• _Material_:

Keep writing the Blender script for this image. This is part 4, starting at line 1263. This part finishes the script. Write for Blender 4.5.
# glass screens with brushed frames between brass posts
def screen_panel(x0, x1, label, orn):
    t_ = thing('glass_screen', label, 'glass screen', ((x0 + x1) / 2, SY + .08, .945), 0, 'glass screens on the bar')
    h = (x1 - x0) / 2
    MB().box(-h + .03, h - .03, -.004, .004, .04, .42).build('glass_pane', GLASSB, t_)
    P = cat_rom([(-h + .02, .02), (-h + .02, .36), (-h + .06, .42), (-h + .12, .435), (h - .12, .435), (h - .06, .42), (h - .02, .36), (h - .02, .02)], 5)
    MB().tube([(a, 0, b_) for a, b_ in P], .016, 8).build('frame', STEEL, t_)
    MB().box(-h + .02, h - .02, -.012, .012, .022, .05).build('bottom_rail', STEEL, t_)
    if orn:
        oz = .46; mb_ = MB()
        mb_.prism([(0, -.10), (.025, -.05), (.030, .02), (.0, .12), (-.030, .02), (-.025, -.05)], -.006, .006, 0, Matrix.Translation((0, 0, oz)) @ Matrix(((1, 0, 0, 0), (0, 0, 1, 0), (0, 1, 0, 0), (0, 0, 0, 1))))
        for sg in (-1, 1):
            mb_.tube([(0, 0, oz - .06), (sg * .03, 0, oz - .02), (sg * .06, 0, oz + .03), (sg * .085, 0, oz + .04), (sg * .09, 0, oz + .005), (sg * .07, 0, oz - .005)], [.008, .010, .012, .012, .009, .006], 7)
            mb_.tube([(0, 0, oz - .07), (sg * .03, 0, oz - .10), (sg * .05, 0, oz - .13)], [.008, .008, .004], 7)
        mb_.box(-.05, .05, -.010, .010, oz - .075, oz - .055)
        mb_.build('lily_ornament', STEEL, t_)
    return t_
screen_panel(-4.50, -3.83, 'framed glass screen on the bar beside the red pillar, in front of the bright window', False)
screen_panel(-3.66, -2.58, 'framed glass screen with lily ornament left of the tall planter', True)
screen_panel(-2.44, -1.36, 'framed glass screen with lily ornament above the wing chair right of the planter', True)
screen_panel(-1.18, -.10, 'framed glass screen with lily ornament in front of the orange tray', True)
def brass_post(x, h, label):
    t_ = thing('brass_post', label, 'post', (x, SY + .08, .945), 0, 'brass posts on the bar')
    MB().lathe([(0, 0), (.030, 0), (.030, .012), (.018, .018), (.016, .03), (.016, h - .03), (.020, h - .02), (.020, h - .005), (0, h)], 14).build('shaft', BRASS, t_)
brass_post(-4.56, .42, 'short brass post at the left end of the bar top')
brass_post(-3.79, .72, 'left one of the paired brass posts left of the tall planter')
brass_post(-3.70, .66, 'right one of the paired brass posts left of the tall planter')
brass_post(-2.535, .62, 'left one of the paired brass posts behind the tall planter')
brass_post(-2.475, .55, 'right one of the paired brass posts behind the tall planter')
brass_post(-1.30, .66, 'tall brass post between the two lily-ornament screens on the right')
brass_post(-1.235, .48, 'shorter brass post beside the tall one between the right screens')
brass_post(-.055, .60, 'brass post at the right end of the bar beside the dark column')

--

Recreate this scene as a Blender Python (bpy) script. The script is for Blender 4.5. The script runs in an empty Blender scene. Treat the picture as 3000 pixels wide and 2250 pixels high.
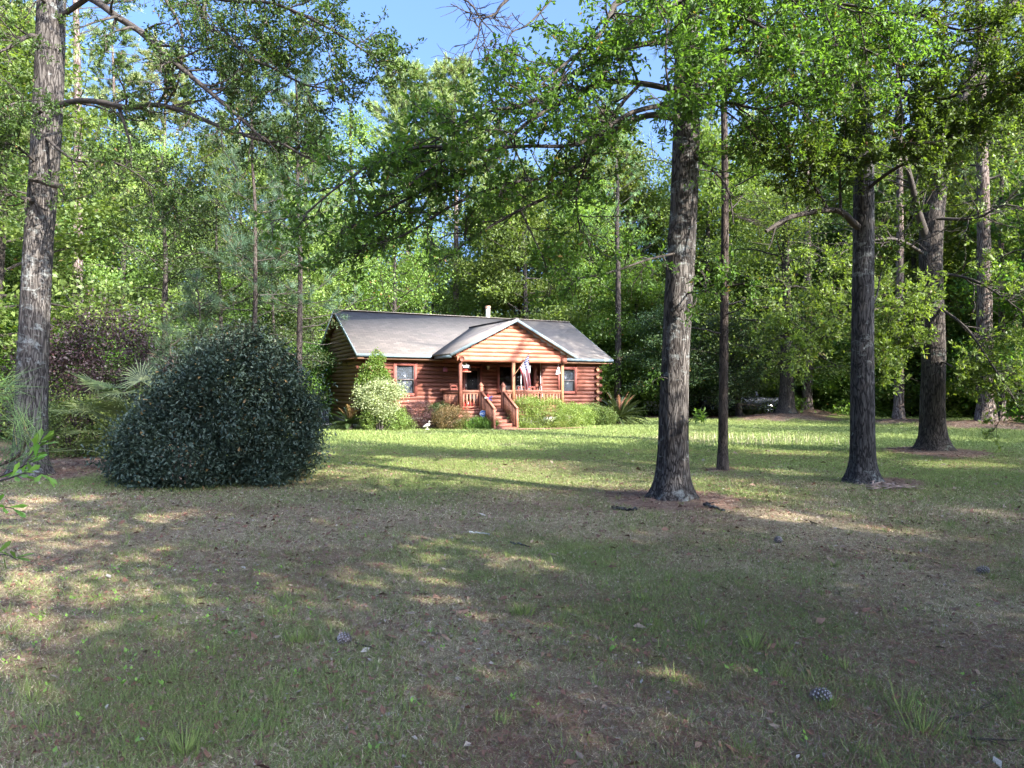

• _What the exercise asks_:
Among the records above, find each line holding the string "script" and pull it out.

• _Written solution_:
Keep writing the Blender script for this image. This is part 4, starting at line 1263. This part finishes the script. Write for Blender 4.5.
Recreate this scene as a Blender Python (bpy) script. The script is for Blender 4.5. The script runs in an empty Blender scene. Treat the picture as 3000 pixels wide and 2250 pixels high.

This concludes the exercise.